Up to and including the line containing "wld.node_tree.nodes['Background'].inputs[1].default_value = 0.16", please reproduce the lines of the listing below, starting from the top.

----

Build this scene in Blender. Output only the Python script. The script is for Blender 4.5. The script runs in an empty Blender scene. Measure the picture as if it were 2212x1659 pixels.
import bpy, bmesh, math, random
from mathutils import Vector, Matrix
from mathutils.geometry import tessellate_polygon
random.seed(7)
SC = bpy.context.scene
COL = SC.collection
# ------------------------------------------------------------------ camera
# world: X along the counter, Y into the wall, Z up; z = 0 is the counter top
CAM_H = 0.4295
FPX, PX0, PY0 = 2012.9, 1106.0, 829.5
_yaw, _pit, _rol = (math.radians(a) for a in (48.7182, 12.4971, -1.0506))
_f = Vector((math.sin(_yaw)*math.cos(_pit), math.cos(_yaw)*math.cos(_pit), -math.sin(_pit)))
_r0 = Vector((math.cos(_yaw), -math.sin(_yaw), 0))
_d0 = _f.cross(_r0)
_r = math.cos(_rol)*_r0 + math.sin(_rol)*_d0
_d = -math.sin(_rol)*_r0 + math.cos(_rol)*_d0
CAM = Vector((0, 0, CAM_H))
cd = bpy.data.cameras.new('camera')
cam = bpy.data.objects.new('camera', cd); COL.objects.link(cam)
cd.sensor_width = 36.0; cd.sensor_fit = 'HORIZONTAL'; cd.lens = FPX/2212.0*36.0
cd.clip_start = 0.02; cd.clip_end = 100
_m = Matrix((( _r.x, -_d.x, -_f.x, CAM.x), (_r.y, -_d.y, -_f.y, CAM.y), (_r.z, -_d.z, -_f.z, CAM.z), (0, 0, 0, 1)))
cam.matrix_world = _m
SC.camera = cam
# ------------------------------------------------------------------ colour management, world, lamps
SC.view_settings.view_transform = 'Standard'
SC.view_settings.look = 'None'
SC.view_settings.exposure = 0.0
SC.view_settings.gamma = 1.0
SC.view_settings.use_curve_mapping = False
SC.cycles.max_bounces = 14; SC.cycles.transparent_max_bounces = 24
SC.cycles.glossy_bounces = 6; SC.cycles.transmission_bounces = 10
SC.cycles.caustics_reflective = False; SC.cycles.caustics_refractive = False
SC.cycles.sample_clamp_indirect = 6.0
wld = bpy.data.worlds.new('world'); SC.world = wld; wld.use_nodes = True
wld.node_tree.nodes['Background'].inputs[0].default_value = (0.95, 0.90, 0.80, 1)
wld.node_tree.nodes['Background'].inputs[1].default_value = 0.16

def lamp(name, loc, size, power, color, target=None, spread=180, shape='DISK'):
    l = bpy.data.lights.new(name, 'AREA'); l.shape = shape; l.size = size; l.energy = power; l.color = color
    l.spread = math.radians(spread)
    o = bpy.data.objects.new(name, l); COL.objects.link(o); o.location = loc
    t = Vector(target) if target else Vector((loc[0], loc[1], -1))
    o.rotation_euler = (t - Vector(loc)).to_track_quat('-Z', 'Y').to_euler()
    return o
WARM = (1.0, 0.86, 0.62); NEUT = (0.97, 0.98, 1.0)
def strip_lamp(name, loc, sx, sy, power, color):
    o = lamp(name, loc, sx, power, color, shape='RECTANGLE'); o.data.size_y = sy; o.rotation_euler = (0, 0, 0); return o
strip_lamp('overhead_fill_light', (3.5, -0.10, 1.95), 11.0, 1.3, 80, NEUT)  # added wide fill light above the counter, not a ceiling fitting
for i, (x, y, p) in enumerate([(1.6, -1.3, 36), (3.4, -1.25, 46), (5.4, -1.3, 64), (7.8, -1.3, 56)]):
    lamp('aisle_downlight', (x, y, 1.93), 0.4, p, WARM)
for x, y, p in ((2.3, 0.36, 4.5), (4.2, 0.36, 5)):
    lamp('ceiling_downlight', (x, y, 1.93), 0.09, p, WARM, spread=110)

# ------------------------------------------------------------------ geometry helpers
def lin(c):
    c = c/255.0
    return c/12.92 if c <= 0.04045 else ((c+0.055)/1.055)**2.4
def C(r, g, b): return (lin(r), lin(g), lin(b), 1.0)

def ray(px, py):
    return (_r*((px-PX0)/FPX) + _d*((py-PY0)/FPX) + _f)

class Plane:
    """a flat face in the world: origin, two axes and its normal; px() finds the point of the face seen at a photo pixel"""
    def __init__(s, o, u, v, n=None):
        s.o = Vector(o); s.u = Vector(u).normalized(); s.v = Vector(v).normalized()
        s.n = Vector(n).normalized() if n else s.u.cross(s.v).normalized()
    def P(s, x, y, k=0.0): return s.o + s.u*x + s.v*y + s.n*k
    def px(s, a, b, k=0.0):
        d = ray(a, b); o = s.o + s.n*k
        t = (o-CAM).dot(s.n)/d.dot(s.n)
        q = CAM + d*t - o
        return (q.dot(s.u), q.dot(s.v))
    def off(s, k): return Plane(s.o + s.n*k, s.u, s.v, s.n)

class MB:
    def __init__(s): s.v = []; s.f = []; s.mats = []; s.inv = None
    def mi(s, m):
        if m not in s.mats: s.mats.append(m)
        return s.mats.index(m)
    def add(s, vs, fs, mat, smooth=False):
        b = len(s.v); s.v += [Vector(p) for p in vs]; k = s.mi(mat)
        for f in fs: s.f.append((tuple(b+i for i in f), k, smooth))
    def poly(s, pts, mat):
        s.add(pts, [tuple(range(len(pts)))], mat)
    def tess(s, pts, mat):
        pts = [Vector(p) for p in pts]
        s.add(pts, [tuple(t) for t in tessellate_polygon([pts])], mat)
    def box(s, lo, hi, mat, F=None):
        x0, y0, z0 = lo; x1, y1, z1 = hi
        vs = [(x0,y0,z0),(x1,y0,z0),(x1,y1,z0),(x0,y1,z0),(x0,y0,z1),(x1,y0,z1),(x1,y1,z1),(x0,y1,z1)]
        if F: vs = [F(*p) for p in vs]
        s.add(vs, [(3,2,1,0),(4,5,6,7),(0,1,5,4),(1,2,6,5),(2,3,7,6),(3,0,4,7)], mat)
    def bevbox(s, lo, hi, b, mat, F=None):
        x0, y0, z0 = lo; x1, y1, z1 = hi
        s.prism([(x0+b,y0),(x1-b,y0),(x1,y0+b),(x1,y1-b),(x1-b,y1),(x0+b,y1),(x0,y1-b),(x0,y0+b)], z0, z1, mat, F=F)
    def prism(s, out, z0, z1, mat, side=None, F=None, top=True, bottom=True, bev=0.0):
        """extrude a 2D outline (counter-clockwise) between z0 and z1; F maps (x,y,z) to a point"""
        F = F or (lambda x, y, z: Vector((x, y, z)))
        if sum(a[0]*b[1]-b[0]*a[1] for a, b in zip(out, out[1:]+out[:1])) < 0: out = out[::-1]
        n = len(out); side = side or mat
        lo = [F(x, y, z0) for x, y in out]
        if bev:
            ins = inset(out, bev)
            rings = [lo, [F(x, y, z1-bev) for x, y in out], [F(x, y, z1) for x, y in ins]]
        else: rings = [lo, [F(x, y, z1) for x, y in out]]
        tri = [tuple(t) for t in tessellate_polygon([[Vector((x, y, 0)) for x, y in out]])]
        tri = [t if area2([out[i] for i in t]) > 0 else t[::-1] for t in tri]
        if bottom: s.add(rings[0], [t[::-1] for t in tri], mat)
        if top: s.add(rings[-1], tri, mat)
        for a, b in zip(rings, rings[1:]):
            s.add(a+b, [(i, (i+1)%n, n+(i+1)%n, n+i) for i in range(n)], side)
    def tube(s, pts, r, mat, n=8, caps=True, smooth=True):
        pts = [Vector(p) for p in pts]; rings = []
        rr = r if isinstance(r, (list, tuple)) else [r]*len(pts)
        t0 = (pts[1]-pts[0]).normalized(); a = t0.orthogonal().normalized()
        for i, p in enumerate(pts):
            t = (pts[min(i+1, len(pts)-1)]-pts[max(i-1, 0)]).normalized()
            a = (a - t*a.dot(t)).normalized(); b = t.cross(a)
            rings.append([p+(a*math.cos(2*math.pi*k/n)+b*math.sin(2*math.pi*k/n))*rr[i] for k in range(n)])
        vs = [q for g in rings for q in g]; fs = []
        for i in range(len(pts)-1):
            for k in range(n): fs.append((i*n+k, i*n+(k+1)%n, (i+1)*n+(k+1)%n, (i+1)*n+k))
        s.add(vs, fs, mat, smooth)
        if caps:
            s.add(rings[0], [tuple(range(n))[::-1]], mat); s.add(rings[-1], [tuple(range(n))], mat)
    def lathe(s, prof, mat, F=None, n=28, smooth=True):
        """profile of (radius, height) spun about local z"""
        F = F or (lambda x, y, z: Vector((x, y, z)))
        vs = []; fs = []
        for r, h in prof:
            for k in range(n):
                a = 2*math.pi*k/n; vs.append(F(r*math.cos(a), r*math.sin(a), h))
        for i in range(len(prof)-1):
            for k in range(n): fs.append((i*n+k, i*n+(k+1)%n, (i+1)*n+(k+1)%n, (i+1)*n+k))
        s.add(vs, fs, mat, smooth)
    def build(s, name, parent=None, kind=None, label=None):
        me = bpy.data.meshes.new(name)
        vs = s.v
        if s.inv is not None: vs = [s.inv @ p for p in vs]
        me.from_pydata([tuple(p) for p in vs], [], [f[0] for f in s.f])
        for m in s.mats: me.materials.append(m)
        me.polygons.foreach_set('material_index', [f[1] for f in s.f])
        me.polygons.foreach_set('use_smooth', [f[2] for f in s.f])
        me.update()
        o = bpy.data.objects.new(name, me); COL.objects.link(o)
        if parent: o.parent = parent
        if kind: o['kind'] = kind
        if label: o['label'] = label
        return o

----

■ RESULT OF THIS TASK:
Build this scene in Blender. Output only the Python script. The script is for Blender 4.5. The script runs in an empty Blender scene. Measure the picture as if it were 2212x1659 pixels.
import bpy, bmesh, math, random
from mathutils import Vector, Matrix
from mathutils.geometry import tessellate_polygon
random.seed(7)
SC = bpy.context.scene
COL = SC.collection
# ------------------------------------------------------------------ camera
# world: X along the counter, Y into the wall, Z up; z = 0 is the counter top
CAM_H = 0.4295
FPX, PX0, PY0 = 2012.9, 1106.0, 829.5
_yaw, _pit, _rol = (math.radians(a) for a in (48.7182, 12.4971, -1.0506))
_f = Vector((math.sin(_yaw)*math.cos(_pit), math.cos(_yaw)*math.cos(_pit), -math.sin(_pit)))
_r0 = Vector((math.cos(_yaw), -math.sin(_yaw), 0))
_d0 = _f.cross(_r0)
_r = math.cos(_rol)*_r0 + math.sin(_rol)*_d0
_d = -math.sin(_rol)*_r0 + math.cos(_rol)*_d0
CAM = Vector((0, 0, CAM_H))
cd = bpy.data.cameras.new('camera')
cam = bpy.data.objects.new('camera', cd); COL.objects.link(cam)
cd.sensor_width = 36.0; cd.sensor_fit = 'HORIZONTAL'; cd.lens = FPX/2212.0*36.0
cd.clip_start = 0.02; cd.clip_end = 100
_m = Matrix((( _r.x, -_d.x, -_f.x, CAM.x), (_r.y, -_d.y, -_f.y, CAM.y), (_r.z, -_d.z, -_f.z, CAM.z), (0, 0, 0, 1)))
cam.matrix_world = _m
SC.camera = cam
# ------------------------------------------------------------------ colour management, world, lamps
SC.view_settings.view_transform = 'Standard'
SC.view_settings.look = 'None'
SC.view_settings.exposure = 0.0
SC.view_settings.gamma = 1.0
SC.view_settings.use_curve_mapping = False
SC.cycles.max_bounces = 14; SC.cycles.transparent_max_bounces = 24
SC.cycles.glossy_bounces = 6; SC.cycles.transmission_bounces = 10
SC.cycles.caustics_reflective = False; SC.cycles.caustics_refractive = False
SC.cycles.sample_clamp_indirect = 6.0
wld = bpy.data.worlds.new('world'); SC.world = wld; wld.use_nodes = True
wld.node_tree.nodes['Background'].inputs[0].default_value = (0.95, 0.90, 0.80, 1)
wld.node_tree.nodes['Background'].inputs[1].default_value = 0.16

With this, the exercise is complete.